AIM OF THE TASK » Reproduce the first line and every line after it, exactly, through the one containing "0.12, 0.12, mats.bag_red)". Leave out the rest.

Records with scene code
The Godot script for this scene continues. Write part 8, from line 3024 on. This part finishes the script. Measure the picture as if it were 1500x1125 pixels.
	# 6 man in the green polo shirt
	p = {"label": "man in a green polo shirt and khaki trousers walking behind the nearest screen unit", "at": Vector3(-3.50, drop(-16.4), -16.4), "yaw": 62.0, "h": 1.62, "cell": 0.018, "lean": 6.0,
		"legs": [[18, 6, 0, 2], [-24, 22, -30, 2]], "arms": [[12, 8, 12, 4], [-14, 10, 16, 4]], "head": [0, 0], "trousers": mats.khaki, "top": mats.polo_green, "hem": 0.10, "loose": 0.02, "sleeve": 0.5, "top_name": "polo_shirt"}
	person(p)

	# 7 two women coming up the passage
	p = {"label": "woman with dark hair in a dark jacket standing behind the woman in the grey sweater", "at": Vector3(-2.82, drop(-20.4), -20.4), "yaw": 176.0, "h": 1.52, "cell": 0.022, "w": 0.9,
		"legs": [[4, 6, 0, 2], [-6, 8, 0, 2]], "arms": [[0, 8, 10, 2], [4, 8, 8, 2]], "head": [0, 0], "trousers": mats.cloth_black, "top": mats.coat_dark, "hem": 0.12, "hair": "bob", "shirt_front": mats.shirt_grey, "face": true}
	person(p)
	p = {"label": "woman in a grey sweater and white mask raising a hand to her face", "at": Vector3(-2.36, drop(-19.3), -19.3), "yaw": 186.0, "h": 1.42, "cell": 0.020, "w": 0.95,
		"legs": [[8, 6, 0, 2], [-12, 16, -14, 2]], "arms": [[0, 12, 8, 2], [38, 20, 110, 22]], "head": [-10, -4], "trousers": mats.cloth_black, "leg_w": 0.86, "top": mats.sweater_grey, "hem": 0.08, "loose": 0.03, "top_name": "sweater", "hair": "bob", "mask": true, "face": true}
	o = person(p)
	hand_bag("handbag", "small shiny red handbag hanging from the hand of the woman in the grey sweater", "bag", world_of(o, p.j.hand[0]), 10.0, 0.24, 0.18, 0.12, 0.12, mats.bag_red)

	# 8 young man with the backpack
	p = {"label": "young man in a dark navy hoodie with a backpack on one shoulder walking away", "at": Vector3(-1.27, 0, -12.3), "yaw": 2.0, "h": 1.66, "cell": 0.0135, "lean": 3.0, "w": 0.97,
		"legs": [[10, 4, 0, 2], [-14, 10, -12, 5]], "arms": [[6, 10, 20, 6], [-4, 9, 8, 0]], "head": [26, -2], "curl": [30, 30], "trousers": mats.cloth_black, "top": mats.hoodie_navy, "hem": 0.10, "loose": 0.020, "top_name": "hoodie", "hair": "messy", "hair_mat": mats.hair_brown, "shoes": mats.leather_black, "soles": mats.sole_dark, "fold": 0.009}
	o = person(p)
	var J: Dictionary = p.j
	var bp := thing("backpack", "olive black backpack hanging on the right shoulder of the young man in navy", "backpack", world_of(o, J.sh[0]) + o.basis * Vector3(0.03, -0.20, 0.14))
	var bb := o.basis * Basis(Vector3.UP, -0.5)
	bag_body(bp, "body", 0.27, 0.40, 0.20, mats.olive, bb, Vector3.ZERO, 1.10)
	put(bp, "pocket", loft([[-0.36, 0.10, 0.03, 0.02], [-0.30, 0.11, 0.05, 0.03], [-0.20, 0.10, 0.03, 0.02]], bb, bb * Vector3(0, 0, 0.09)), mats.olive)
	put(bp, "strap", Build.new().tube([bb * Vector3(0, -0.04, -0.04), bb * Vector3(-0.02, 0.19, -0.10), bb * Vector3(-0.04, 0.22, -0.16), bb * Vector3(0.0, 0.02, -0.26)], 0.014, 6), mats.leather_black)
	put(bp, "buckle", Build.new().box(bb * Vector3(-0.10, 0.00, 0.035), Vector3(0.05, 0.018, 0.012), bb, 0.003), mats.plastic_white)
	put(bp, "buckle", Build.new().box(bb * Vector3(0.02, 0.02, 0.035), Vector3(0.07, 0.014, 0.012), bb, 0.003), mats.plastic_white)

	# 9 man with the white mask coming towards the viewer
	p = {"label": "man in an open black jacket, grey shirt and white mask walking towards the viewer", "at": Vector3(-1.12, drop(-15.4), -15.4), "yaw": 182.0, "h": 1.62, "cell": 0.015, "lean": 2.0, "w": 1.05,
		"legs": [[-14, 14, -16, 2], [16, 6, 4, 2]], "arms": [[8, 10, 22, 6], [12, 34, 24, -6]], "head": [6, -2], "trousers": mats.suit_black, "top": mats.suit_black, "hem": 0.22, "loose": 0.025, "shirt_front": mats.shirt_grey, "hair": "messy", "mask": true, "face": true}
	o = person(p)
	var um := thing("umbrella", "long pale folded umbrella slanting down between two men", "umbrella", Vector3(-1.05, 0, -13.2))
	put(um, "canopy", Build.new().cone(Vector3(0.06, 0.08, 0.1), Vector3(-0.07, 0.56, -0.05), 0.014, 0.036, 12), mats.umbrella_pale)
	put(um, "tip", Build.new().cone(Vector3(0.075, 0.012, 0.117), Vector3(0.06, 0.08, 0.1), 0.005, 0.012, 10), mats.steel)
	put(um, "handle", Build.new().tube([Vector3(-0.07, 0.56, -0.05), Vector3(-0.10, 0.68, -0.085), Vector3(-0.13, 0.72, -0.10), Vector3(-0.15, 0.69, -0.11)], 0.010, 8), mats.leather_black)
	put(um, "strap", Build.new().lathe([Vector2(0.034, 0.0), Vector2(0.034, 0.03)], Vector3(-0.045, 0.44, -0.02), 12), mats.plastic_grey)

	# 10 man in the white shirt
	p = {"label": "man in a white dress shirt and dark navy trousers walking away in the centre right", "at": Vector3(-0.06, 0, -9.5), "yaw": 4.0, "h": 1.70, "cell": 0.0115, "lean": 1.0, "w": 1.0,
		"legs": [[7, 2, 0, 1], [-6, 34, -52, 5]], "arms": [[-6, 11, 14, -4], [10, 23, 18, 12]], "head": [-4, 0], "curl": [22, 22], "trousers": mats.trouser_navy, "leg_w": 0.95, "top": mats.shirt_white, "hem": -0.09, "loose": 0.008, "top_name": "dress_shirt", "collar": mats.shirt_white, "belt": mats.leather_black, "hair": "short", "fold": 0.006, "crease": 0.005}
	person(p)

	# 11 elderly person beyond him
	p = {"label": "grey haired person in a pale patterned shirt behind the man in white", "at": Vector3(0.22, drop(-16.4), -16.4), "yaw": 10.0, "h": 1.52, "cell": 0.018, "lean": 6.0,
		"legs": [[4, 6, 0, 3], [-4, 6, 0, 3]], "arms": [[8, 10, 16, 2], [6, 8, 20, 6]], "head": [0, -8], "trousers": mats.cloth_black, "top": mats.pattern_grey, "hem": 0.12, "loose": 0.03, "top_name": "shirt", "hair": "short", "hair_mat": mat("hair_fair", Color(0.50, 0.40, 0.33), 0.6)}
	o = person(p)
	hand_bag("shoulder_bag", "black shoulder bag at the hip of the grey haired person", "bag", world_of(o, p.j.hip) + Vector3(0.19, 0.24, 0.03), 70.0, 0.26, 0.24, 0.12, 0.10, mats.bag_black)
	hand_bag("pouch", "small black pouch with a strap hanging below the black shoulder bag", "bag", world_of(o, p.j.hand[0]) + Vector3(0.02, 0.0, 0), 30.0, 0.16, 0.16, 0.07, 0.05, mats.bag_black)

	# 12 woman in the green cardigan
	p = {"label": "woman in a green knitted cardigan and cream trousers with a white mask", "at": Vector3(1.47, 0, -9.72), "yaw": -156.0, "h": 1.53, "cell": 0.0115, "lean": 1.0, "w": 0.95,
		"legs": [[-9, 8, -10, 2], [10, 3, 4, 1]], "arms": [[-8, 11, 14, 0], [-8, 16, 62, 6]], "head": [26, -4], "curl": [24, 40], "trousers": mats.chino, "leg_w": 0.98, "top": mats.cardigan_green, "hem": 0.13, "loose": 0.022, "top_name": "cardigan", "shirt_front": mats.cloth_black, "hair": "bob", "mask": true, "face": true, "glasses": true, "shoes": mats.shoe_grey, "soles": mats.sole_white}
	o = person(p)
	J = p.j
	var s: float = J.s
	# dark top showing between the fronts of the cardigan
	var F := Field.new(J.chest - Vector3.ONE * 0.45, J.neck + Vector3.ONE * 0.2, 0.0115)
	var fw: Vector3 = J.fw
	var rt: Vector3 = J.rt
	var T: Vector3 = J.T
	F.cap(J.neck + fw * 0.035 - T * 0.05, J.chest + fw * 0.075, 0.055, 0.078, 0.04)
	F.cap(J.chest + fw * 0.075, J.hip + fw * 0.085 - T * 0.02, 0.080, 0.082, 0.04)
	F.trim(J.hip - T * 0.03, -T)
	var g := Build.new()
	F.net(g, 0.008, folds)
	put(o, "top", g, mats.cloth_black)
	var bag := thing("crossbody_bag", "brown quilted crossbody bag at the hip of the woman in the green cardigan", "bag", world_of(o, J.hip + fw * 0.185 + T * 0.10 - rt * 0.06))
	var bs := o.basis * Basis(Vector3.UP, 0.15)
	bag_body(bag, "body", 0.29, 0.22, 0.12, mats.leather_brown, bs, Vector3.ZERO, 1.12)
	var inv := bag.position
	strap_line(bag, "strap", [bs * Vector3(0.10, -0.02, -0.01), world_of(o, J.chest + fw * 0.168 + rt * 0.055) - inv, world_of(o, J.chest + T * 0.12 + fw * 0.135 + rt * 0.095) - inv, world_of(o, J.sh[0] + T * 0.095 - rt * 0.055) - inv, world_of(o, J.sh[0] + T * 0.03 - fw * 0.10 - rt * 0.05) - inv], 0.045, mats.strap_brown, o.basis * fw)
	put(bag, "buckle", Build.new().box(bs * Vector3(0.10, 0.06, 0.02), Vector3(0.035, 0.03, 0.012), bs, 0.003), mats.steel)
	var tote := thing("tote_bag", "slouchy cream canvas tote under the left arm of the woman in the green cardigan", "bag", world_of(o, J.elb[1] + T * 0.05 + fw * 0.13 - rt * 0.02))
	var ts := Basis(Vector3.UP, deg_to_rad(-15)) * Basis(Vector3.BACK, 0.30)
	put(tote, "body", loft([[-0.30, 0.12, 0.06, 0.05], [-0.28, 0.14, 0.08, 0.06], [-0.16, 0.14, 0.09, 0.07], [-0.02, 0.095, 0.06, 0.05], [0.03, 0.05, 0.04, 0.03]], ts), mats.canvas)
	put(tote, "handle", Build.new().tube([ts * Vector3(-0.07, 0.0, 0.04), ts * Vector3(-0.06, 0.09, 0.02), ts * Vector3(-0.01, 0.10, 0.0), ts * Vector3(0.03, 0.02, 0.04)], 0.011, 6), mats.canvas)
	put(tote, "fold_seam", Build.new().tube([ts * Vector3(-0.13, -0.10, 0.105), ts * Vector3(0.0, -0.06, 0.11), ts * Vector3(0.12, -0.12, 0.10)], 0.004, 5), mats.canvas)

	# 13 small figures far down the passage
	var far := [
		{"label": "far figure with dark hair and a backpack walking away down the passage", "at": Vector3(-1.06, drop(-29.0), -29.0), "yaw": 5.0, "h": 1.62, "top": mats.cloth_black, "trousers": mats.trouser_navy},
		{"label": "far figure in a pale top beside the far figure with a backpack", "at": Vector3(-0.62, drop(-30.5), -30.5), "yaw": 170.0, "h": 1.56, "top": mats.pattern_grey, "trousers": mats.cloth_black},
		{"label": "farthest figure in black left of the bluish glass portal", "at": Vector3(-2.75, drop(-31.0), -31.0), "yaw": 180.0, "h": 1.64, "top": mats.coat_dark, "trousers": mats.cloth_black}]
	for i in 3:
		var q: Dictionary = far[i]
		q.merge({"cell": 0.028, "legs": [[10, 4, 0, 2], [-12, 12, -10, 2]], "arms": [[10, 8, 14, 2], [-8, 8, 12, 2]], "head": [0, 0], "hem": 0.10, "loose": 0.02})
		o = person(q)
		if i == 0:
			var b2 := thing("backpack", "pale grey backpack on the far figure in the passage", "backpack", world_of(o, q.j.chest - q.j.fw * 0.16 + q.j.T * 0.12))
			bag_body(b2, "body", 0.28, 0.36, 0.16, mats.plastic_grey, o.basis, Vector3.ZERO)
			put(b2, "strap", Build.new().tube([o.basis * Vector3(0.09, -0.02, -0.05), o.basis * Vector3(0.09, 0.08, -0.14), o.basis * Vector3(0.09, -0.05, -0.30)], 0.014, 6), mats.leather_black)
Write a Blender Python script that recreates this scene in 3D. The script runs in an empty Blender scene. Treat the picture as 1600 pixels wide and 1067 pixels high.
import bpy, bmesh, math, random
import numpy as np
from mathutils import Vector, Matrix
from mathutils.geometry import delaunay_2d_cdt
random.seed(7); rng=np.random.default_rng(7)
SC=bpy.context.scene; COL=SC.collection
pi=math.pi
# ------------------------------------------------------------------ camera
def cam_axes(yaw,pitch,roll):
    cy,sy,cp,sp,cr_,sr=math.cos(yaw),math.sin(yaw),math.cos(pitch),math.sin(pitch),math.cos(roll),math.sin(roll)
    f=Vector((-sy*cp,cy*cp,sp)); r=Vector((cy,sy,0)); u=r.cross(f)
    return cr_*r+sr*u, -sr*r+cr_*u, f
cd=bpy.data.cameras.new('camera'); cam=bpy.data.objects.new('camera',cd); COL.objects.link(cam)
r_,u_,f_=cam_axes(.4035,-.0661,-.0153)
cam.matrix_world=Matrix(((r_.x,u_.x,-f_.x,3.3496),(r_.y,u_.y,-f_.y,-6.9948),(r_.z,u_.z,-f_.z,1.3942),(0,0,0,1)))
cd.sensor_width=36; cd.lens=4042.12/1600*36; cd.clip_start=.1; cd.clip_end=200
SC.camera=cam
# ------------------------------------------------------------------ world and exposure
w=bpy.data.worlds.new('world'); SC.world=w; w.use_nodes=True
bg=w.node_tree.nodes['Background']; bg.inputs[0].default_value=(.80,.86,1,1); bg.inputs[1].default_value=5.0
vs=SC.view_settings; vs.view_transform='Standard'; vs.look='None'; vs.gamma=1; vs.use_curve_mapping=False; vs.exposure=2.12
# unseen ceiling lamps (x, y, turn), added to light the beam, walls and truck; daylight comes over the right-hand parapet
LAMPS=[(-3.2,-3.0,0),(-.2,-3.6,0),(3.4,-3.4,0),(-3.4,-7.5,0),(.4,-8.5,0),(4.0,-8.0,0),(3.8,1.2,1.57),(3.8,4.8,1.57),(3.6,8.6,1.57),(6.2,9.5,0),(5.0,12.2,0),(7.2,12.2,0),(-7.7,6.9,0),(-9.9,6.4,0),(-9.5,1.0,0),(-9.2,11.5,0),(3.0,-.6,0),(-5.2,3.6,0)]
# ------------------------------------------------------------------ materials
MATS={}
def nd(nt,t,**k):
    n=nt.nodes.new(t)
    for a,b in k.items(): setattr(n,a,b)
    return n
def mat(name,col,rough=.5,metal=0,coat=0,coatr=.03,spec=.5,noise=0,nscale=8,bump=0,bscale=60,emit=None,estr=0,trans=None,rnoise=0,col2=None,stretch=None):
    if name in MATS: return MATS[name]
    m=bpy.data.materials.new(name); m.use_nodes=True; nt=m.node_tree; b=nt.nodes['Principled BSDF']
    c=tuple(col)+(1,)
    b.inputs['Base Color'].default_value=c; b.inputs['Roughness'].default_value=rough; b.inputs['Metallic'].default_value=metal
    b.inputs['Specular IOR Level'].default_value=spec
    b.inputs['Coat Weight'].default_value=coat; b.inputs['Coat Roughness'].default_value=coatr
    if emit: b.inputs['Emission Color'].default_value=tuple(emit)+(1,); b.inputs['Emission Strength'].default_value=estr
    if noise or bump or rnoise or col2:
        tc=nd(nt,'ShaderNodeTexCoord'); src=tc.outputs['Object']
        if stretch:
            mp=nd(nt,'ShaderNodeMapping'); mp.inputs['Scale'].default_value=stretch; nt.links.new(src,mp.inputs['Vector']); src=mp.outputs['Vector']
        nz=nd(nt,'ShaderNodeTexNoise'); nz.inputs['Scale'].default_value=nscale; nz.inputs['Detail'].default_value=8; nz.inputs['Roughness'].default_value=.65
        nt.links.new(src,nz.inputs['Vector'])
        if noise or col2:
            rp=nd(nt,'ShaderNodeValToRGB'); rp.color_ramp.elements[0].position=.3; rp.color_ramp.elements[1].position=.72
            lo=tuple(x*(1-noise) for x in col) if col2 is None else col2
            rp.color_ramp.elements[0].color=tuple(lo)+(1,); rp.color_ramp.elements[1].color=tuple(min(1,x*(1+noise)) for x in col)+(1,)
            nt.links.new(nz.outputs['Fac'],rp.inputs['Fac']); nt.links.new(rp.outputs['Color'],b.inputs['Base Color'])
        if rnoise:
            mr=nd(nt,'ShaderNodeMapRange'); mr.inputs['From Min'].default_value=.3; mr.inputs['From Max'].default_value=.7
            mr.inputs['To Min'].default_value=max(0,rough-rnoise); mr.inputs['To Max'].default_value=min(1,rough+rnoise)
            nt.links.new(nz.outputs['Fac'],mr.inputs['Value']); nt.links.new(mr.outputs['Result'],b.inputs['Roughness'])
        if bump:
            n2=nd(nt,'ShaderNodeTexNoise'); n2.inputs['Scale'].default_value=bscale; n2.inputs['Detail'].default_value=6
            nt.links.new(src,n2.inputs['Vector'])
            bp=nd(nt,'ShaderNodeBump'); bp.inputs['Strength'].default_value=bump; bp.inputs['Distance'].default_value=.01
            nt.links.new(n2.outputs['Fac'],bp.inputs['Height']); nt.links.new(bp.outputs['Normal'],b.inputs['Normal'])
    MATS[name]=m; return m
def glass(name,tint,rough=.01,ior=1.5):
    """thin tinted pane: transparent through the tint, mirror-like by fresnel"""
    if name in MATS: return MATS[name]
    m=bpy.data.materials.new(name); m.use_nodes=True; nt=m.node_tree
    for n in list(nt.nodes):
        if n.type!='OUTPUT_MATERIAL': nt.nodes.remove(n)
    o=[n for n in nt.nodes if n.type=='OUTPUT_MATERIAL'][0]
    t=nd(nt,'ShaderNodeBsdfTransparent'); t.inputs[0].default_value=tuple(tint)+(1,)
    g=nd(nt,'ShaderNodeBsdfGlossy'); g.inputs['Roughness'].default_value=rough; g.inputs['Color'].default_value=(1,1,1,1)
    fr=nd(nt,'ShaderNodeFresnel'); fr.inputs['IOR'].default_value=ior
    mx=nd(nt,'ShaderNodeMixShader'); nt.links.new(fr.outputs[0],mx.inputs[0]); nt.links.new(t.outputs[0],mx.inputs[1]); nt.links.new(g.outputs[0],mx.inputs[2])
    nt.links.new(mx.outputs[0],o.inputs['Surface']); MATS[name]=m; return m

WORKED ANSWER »
The Godot script for this scene continues. Write part 8, from line 3024 on. This part finishes the script. Measure the picture as if it were 1500x1125 pixels.
	# 6 man in the green polo shirt
	p = {"label": "man in a green polo shirt and khaki trousers walking behind the nearest screen unit", "at": Vector3(-3.50, drop(-16.4), -16.4), "yaw": 62.0, "h": 1.62, "cell": 0.018, "lean": 6.0,
		"legs": [[18, 6, 0, 2], [-24, 22, -30, 2]], "arms": [[12, 8, 12, 4], [-14, 10, 16, 4]], "head": [0, 0], "trousers": mats.khaki, "top": mats.polo_green, "hem": 0.10, "loose": 0.02, "sleeve": 0.5, "top_name": "polo_shirt"}
	person(p)

	# 7 two women coming up the passage
	p = {"label": "woman with dark hair in a dark jacket standing behind the woman in the grey sweater", "at": Vector3(-2.82, drop(-20.4), -20.4), "yaw": 176.0, "h": 1.52, "cell": 0.022, "w": 0.9,
		"legs": [[4, 6, 0, 2], [-6, 8, 0, 2]], "arms": [[0, 8, 10, 2], [4, 8, 8, 2]], "head": [0, 0], "trousers": mats.cloth_black, "top": mats.coat_dark, "hem": 0.12, "hair": "bob", "shirt_front": mats.shirt_grey, "face": true}
	person(p)
	p = {"label": "woman in a grey sweater and white mask raising a hand to her face", "at": Vector3(-2.36, drop(-19.3), -19.3), "yaw": 186.0, "h": 1.42, "cell": 0.020, "w": 0.95,
		"legs": [[8, 6, 0, 2], [-12, 16, -14, 2]], "arms": [[0, 12, 8, 2], [38, 20, 110, 22]], "head": [-10, -4], "trousers": mats.cloth_black, "leg_w": 0.86, "top": mats.sweater_grey, "hem": 0.08, "loose": 0.03, "top_name": "sweater", "hair": "bob", "mask": true, "face": true}
	o = person(p)
	hand_bag("handbag", "small shiny red handbag hanging from the hand of the woman in the grey sweater", "bag", world_of(o, p.j.hand[0]), 10.0, 0.24, 0.18, 0.12, 0.12, mats.bag_red)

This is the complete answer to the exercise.